- Najważniejsze jest, aby Platforma Obywatelska miała lidera, który ma mandat, aby tym liderem być - mówił Jacek Rostowski przed wejściem na posiedzenie zarządu PO. Gremium to ma omówić niedzielny werdykt wyborców i podsumować kampanię. Zarząd może też - według nieoficjalnych informacji - ustalić termin wyborów wewnętrznych w partii.
Zgodnie ze statutem PO, przewodniczący ugrupowania wybierany jest w wyborach powszechnych.
- Uważamy, że wybory powinny się odbyć jak najszybciej, przynajmniej jeśli chodzi o mnie i moje środowisko platformiane, wielkopolskie, tak żebyśmy ten początek pracy jako partia opozycyjna rozpoczęli z mocnym mandatem nowego szefa i żeby w Platformie Obywatelskiej wreszcie był sekretarz generalny, bez takiego przypisu "p.o." przez funkcją - powiedział we wtorek dziennikarzom szef klubu PO Rafał Grupiński.
Premier Ewa Kopacz, po ustąpieniu Donalda Tuska z kierowania Platformą, pozostaje p.o. przewodniczącego partii. Wiceszef PO Cezary Grabarczyk mówił we wtorek, że realny termin wyborów wewnętrznych to przyszły rok. PO nie ma też obecnie sekretarza generalnego - poprzedni sekretarz, Andrzej Biernat zrezygnował latem z pełnienia tej funkcji.
Porażka Platformy
PKW podała w poniedziałek wieczorem, że w skali kraju Platforma otrzymała 24,09 proc. głosów. To drugi wynik, największe poparcie uzyskał PiS - 37,58 proc. głosów.
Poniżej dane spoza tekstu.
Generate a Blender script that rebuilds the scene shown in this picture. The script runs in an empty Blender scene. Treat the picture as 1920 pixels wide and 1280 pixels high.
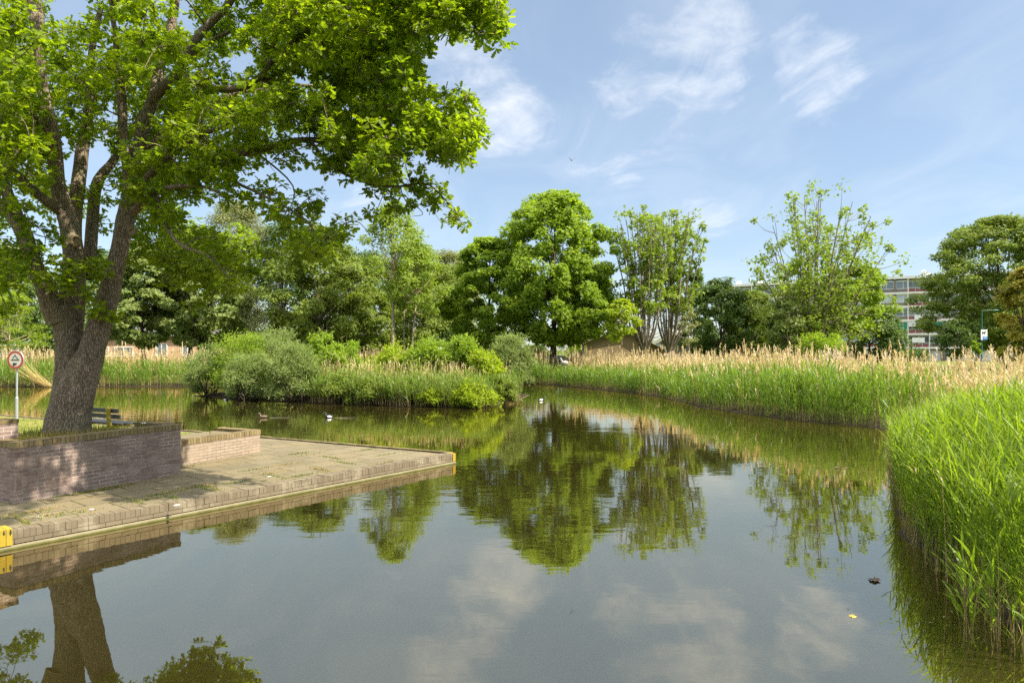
import bpy, math, random
import numpy as np

# ------------------------------------------------------------------ camera, sky, sun, exposure
sc = bpy.context.scene
C = sc.collection
R = math.radians
HZ, HC, FPX = 655.0, 2.6, 1280.0            # horizon row, eye height above the water, focal length (photo pixels)

cam_d = bpy.data.cameras.new('camera')
cam_d.lens = 24.0
cam_d.sensor_width = 36.0
cam_d.shift_y = 15 / 1920
cam_d.clip_start = 0.1
cam_d.clip_end = 3000
cam = bpy.data.objects.new('camera', cam_d)
cam.location = (0, 0, HC)
cam.rotation_euler = (R(90), 0, 0)
C.objects.link(cam)
sc.camera = cam

SUN_EL = R(46)
SUN_AZ = math.atan2(0.92, -0.39)            # clockwise from +Y
SUN_STRENGTH = 4.6
SKY_STRENGTH = 0.068
EXPOSURE = 1.17

sd = bpy.data.lights.new('sun', 'SUN')
sd.energy = SUN_STRENGTH
sd.angle = R(0.6)
sd.color = (1.0, 0.93, 0.80)
so = bpy.data.objects.new('sun', sd)
so.rotation_euler = (R(90) - SUN_EL, 0, math.pi - SUN_AZ)
so.location = (30, -20, 60)
C.objects.link(so)

sc.view_settings.view_transform = 'Standard'
sc.view_settings.look = 'None'
sc.view_settings.gamma = 1.0
sc.view_settings.use_curve_mapping = False
sc.view_settings.exposure = EXPOSURE
sc.render.engine = 'CYCLES'
sc.cycles.max_bounces = 7
sc.cycles.diffuse_bounces = 3
sc.cycles.glossy_bounces = 3
sc.cycles.transmission_bounces = 4
sc.cycles.transparent_max_bounces = 4
sc.cycles.caustics_reflective = False
sc.cycles.caustics_refractive = False
sc.cycles.use_denoising = False


class NT:
    """tiny helper round a node tree"""
    def __init__(self, tree):
        self.t = tree
        tree.nodes.clear()

    def n(self, typ, **kw):
        nd = self.t.nodes.new(typ)
        ins = kw.pop('ins', {})
        for k, v in kw.items():
            setattr(nd, k, v)
        for k, v in ins.items():
            s = nd.inputs[k]
            if hasattr(v, 'is_linked') or isinstance(v, bpy.types.NodeSocket):
                self.t.links.new(v, s)
            else:
                s.default_value = v
        return nd

    def math(self, op, a, b=0.0, c=0.0, clamp=False):
        nd = self.t.nodes.new('ShaderNodeMath')
        nd.operation = op
        nd.use_clamp = clamp
        for i, v in enumerate((a, b, c)):
            if isinstance(v, bpy.types.NodeSocket):
                self.t.links.new(v, nd.inputs[i])
            else:
                nd.inputs[i].default_value = v
        return nd.outputs[0]

    def smooth(self, v, lo, hi):
        nd = self.t.nodes.new('ShaderNodeMapRange')
        nd.interpolation_type = 'SMOOTHSTEP'
        self.t.links.new(v, nd.inputs['Value'])
        nd.inputs['From Min'].default_value = lo
        nd.inputs['From Max'].default_value = hi
        return nd.outputs['Result']

    def mix(self, f, a, b, blend='MIX'):
        nd = self.t.nodes.new('ShaderNodeMix')
        nd.data_type = 'RGBA'
        nd.blend_type = blend
        for s, v in ((nd.inputs[0], f), (nd.inputs[6], a), (nd.inputs[7], b)):
            if isinstance(v, bpy.types.NodeSocket):
                self.t.links.new(v, s)
            else:
                s.default_value = v if not isinstance(v, tuple) or len(v) == 4 else (*v, 1)
        return nd.outputs[2]

    def noise(self, vec, scale, detail=4.0, rough=0.55, dist=0.0):
        nd = self.n('ShaderNodeTexNoise', ins={'Scale': scale, 'Detail': detail, 'Roughness': rough, 'Distortion': dist})
        if vec is not None:
            self.t.links.new(vec, nd.inputs['Vector'])
        return nd.outputs['Fac']

    def link(self, a, b):
        self.t.links.new(a, b)


# ---- sky: Nishita plus thin wind-torn cloud and an added overhead fill, all functions of the world direction
wd = bpy.data.worlds.new('World')
sc.world = wd
wd.use_nodes = True
w = NT(wd.node_tree)
sky = w.n('ShaderNodeTexSky', sky_type='NISHITA', sun_disc=False, sun_elevation=SUN_EL, sun_rotation=SUN_AZ,
          altitude=0, air_density=1.0, dust_density=0.35, ozone_density=2.0)
tc = w.n('ShaderNodeTexCoord')
sep = w.n('ShaderNodeSeparateXYZ', ins={0: tc.outputs['Generated']})
zz = w.math('MAXIMUM', sep.outputs[2], 0.0)
den = w.math('ADD', zz, 0.16)
px_ = w.math('DIVIDE', sep.outputs[0], den)
py_ = w.math('DIVIDE', sep.outputs[1], den)
pv = w.n('ShaderNodeCombineXYZ', ins={0: px_, 1: py_, 2: 0.0}).outputs[0]
mp = w.n('ShaderNodeMapping', ins={'Vector': pv, 'Rotation': (0, 0, R(32)), 'Scale': (1.0, 0.62, 1.0), 'Location': (0.4, 1.3, 0)}).outputs[0]
n_big = w.noise(mp, 2.6, 8.0, 0.60, 0.9)
n_fine = w.noise(mp, 7.5, 9.0, 0.66, 0.7)
shape = w.math('ADD', w.math('MULTIPLY', n_big, 0.62), w.math('MULTIPLY', n_fine, 0.38))


def sky_dir(px, py):
    v = np.array([(px - 960) / FPX, 1.0, (HZ - py) / FPX])
    return v / np.linalg.norm(v)


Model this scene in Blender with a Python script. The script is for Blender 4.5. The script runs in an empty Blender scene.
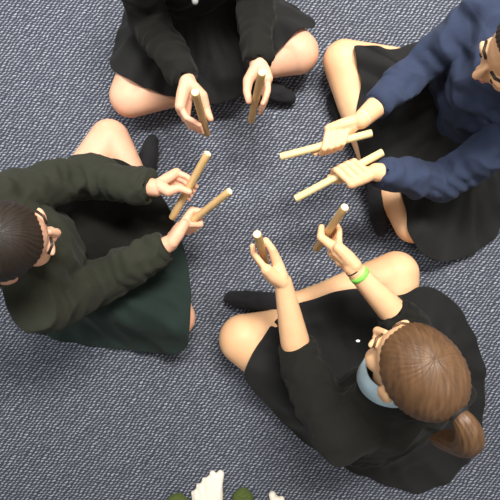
import bpy, bmesh, math, random
from mathutils import Vector, Matrix, noise
random.seed(4)
S = bpy.context.scene
COL = S.collection
F, H = 433.0, 1.5
V = Vector

def P(u, v, z):
    """world point at height z that the overhead camera (0,0,1.5) sees at photo position u,v"""
    k = (H - z) / F
    return V(((u - 250) * k, (250 - v) * k, z))

# ------------------------------------------------------------------ materials
def mat(name):
    m = bpy.data.materials.new(name); m.use_nodes = True
    nt = m.node_tree; b = nt.nodes['Principled BSDF']
    return m, nt, b

def N(nt, t, **kw):
    n = nt.nodes.new(t)
    for k, v in kw.items(): setattr(n, k, v)
    return n

def math_node(nt, op, a, b=None):
    n = N(nt, 'ShaderNodeMath', operation=op)
    for i, x in enumerate((a, b)):
        if x is None: continue
        if isinstance(x, (int, float)): n.inputs[i].default_value = x
        else: nt.links.new(x, n.inputs[i])
    return n.outputs[0]

def mix_col(nt, fac, a, b):
    n = N(nt, 'ShaderNodeMix', data_type='RGBA')
    if isinstance(fac, (int, float)): n.inputs[0].default_value = fac
    else: nt.links.new(fac, n.inputs[0])
    for i, x in ((6, a), (7, b)):
        if isinstance(x, tuple): n.inputs[i].default_value = (*x, 1)
        else: nt.links.new(x, n.inputs[i])
    return n.outputs[2]

def fabric(name, c1, c2, scale=260, bump=.25, sheen=.04, rough=.9):
    m, nt, b = mat(name)
    tc = N(nt, 'ShaderNodeTexCoord')
    n1 = N(nt, 'ShaderNodeTexNoise'); n1.inputs['Scale'].default_value = scale; n1.inputs['Detail'].default_value = 3
    n2 = N(nt, 'ShaderNodeTexNoise'); n2.inputs['Scale'].default_value = 7
    for n in (n1, n2): nt.links.new(tc.outputs['Object'], n.inputs['Vector'])
    f = math_node(nt, 'MULTIPLY_ADD', n2.outputs[0], .5)
    f.node.inputs[2].default_value = 0
    f2 = math_node(nt, 'ADD', f, math_node(nt, 'MULTIPLY', n1.outputs[0], .5))
    nt.links.new(mix_col(nt, f2, c1, c2), b.inputs['Base Color'])
    bp = N(nt, 'ShaderNodeBump'); bp.inputs['Strength'].default_value = bump; bp.inputs['Distance'].default_value = .002
    nt.links.new(n1.outputs[0], bp.inputs['Height']); nt.links.new(bp.outputs[0], b.inputs['Normal'])
    b.inputs['Roughness'].default_value = rough
    b.inputs['Sheen Weight'].default_value = sheen
    b.inputs['Sheen Roughness'].default_value = .5
    b.inputs['Specular IOR Level'].default_value = .2
    return m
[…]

Według wtorkowego komunikatu PKW, przekłada się to na 138 mandatów w Sejmie.
Część polityków PO nie ukrywa niezadowolenia z wyniku. Niektórzy - jak lider pomorskiej PO Sławomir Neumann - uznali wręcz, że wynik jest porażką, a błędem było oparcie całej kampanii na osobie premier Ewy Kopacz. Grabarczyk mówił z kolei, że Platforma musi przyjrzeć się, czemu nie pozyskała młodych wyborców. - Musimy, po tym rachunku sumienia, podjąć decyzję o konsolidacji - uznał Grabarczyk.
- Sądzę, że najważniejsze jest, abyśmy działali rozważnie. Jarosław Kaczyński siedem razy z rzędu przegrywał wybory, a dziś triumfuje. Myślę, że Platforma może odbudować zaufanie wyborców znacznie szybciej - dodał.
Poszukiwania lidera
- Powinniśmy mieć wybory powszechne i lidera partii, bo tak stanowi nasz statut, jesteśmy partią demokratyczną - mówił mediom przed spotkaniem zarządu PO Jacek Rostowski.
Na pytanie dziennikarzy, czy Ewa Kopacz powinna podać się do dymisji, Rostowski stwierdził, że jest to jej decyzja. Sam nie widzi powodów, by Ewa Kopacz w tych wyborach miałaby nie kandydować.
- Ważne jest jednak, by skończyć z tą prowizorką - dodał.
- Powinniśmy najpierw ukonstytuować klub, wybrać sekretarza partii, który przygotuje kampanię w wyborach na przewodniczącego PO - mówił przed wtorkowym spotkaniem Cezary Grabarczyk.
Szef klubu parlamentarnego Platformy Rafał Grupiński, wchodząc na zarząd powiedział, że partia jak najszybciej powinna wybrać nowego przewodniczącego.